AK Parti Genel Başkan Yardımcısı ve Parti Sözcüsü Mahir Ünal, AK Parti Genel Merkezi önünde basın mensuplarına açıklamalarda bulundu, soruları yanıtladı.

Bugün Türkiye’nin bir demokrasi şöleni yaşadığını ve seçimlerin demokrasinin düğünü olduğunu belirten Ünal, 59 milyon 354 bin 840 seçmenin sandık başına gittiğini ve yüzde 87 katılım oranıyla 188 bin 80 sandıkta oy kullandığını bildirdi.

İçişleri Bakanlığının yaptığı açıklamaya göre, bugün son dönemlerin en güvenli seçimlerinden birinin yaşandığını aktaran Ünal, seçimin ve yeni yönetim sisteminin hayırlı olmasını temenni etti.

Ünal, Türkiye’nin seçim güvenliği ve seçim sistemi konusunda Avrupa ve dünya ülkeleri içerisinde en güvenli seçim sistemine sahip, sonuçları en hızlı açıklayan ülkelerden bir tanesi olduğunu bildirdi.

Türkiye’de 1877’den beri seçim tecrübesinin devam ettiğine değinen Mahir Ünal, “Bu ülkenin seçimleri ve milletimizin seçimlere gösterdiği ilgi ve tabii ki bir demokrasi kültürünün de sonucu olarak önümüzde.” diye konuştu.

Seçimlerin büyük bir demokrasi olgunluğu içerisinde yaşandığını bildiren Ünal, seçim sonuçlarının da hiçbir şüpheye mahal olmaksızın açıklandığına işaret etti.

Parti Sözcüsü Ünal, “Bugün Cumhuriyet Halk Partisi’nin Sözcüsü de açıkladı, yaklaşık 600 bin sandıkta görevlilerinin olduğunu söyledi. Her sandığın başında bütün siyasi partilerin müşahitleri varken ve her sandıktan siyasi partilerin temsilcileri ve diğer siyasi partilerin de temsilcilerinin ıslak imzalı tutanakları alınıyor ve bunlar bütün siyasi partilerin ellerinde var.” ifadelerini kullandı.

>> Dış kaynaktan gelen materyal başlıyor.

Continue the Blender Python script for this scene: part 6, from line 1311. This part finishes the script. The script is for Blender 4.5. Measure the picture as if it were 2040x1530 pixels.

Bütün siyasi partilerin sonuçları beraberce takip ettiklerine vurgu yapan Ünal, “Türkiye bir hukuk devleti ve Türkiye’nin kurumlarının meşruiyetini sorgulamak, bunlar üzerinde oluşturulacak bir şaibe ve itibarsızlaştırma her şeyden önce bizim birliğimize, beraberliğimize zarar verecek hususlardır. Özellikle bazı kurumlarımızın bizzat hedef alınarak tehdit edilmesi ve bu kurumların görevlilerinin herhangi bir şekilde cevap hakkı olmadığının bilinerek açık bir şekilde tehdit edilmeleri, bu tehditlerin sonuçlarında da kendi tabanlarının tahrik edilmesi ve bunun sonucunda ortaya çıkacak ağır sonuçlar unutulmamalıdır ki bu tahriki yapan siyasilerin ve adayların sorumluluğudur.” değerlendirmesinde bulundu.